Every choice we make in life has a consequence. It can be something as little as choosing not to grab breakfast and failing a test or something as big as forgetting the condom that one time and a new baby is on the way. Thankfully, neither of those choices have been made by me, but the point still stands.
I'm at a decision making point in my life. I either decide to focus my efforts on school and my career, or I can choose to work on my school work and still have some fun sometimes too. I have to decide which people I will spend my time with. I need to decide where my life goes from here.

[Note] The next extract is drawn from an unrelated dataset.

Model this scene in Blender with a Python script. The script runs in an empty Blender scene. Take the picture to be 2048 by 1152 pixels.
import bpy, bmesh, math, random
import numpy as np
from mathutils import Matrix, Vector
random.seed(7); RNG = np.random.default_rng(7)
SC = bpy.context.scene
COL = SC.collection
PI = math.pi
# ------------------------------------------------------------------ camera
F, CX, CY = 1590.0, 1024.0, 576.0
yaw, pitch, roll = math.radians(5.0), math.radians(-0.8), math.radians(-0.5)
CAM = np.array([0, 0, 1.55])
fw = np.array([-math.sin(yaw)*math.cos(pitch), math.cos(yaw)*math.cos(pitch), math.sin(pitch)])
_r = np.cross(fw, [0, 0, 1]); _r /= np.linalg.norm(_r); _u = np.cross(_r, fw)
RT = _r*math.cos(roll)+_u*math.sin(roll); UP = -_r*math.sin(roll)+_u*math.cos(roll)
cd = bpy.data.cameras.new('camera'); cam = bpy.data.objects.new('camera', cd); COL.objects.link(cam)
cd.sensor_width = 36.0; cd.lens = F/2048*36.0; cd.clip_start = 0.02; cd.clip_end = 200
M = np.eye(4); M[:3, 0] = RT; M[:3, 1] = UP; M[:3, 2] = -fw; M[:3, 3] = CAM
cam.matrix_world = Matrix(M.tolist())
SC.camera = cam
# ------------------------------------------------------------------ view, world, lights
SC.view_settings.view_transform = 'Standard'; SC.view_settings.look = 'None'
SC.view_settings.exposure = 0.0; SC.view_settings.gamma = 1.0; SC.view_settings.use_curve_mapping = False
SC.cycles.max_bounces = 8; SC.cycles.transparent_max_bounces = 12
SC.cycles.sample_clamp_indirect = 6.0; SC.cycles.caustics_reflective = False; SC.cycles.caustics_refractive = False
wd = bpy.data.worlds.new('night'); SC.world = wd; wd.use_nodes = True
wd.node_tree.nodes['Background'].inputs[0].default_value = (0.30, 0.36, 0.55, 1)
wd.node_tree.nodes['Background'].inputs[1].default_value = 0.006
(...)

People in our lives influence our choices a lot depending on the person. However, the ultimate choice is ours. Thus, I feel compelled to say, as much as my ex has influenced me in spending my time with him, I decided one hundred percent to go willingly. I now deal with the consequence, extreme confusion. I am once again at a point with him where I either try to get him back in my life or I try to shoo him away from mine for as long as I can. Usually I twiddle my thumbs for a few days and then decide to move on, but here, I feel the pressures of my decision weighing on me. The choices I am making now, affect the rest of my life. That is frightening.
So, I have put much more thought and effort into my decisions and choices. I analyze the consequences of my choices now before I make a decision. It makes a huge difference when we think about the choices in our life.
Therefore, I am stressed out and frazzled. I cannot focus the same and I am lost in my head from time to time. Figuring this out though, is meaning more to me as an individual than anything else I have ever experienced.